The Chinese stock market has been in the spotlight recently, especially after witnessing a remarkable rise in September. Despite some pressure at the beginning of October, the markets surged again on October 14, igniting fresh interest among investors worldwide. With talks of the Chinese government introducing a large financial package to boost its property market, experts suggest that there might be further growth ahead for Chinese stocks.
Indian investors are increasingly exploring options to invest in Chinese markets. So, how can you invest, and what should you keep in mind?
Investment Options for Indian Investors in China
Indian investors who are looking to invest in Chinese companies have four primary options at present. These include two Funds of Funds (FoFs) and two Exchange Traded Funds (ETFs). Let’s take a closer look at these options.
1. Axis Greater China Equity Fund of Fund
This fund of funds invests in units of the Schroder International Selection Fund Greater China Fund. Schroder International actively invests in companies located in China, Hong Kong SAR, and Taiwan. Additionally, a small percentage (1.5%) of the fund’s money is invested in Australian companies listed on the Shanghai, Shenzhen, and Hong Kong exchanges. Due to its diverse portfolio, this fund offers exposure to a wide range of sectors and geographies in Greater China.
2. Edelweiss Greater China Equity Off-Shore Fund
This fund primarily invests in JPMorgan Funds – Greater China Fund, which focuses on leading companies in China, Hong Kong SAR, and Taiwan. The portfolio is relatively broad, with investments in around 60 companies from these regions. The focus here is on investing in Chinese companies that are dominant in their sectors, offering potential for long-term growth.
3. Nippon India ETF Hang Seng BeES
One of the most traded ETFs in India, the Nippon India ETF Hang Seng BeES, allows investors to invest in companies listed on the Hong Kong Stock Exchange. The Hang Seng Index, launched in 1969, tracks sectors such as finance, utilities, properties, commerce, and industry.
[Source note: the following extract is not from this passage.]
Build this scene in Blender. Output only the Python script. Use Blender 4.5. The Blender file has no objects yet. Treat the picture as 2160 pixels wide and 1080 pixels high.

With an average daily volume of Rs 7 crore in the last three months, this ETF offers a reliable option for Indian investors seeking exposure to Hong Kong’s stock market.
4. Mirae Asset Hang Seng Tech ETF
For investors looking to tap into China’s tech sector, the Mirae Asset Hang Seng Tech ETF offers a straightforward option. This passively managed ETF invests in the Hang Seng Tech Index, which comprises 30 leading tech companies from the internet, fintech, cloud computing, and e-commerce sectors. With an average daily trading volume of Rs 4 crore in the last three months, this ETF offers exposure to some of the biggest names in Chinese technology.
Should You Invest in Chinese Stock Markets?
China’s stock markets seem to offer exciting growth opportunities, especially with the Chinese government preparing to introduce a significant financial relief package to boost the economy. This package is likely to focus on the property market, which has been a key area of concern for the Chinese economy.
While the outlook seems positive, investing in the Chinese market is not without risks. It is unclear how much of an impact the anticipated package will have on the economy or stock market performance in the long term. Moreover, Chinese markets have shown volatility in the past, making it difficult to predict future profits.
For Indian investors, mutual funds and ETFs linked to the Chinese market can offer good diversification options. However, it’s important to consider the potential risks and rewards before making any investment decisions. Diversification is key, and adding exposure to Chinese markets can help spread out risk, but it’s essential to keep your overall investment strategy in mind.
Final Thoughts
Investing in China’s stock markets can be an exciting opportunity for Indian investors seeking global diversification. With multiple funds and ETFs available, it’s easier than ever to tap into China’s growth potential. However, as with any investment, it’s important to stay informed, assess risks, and make decisions that align with your financial goals.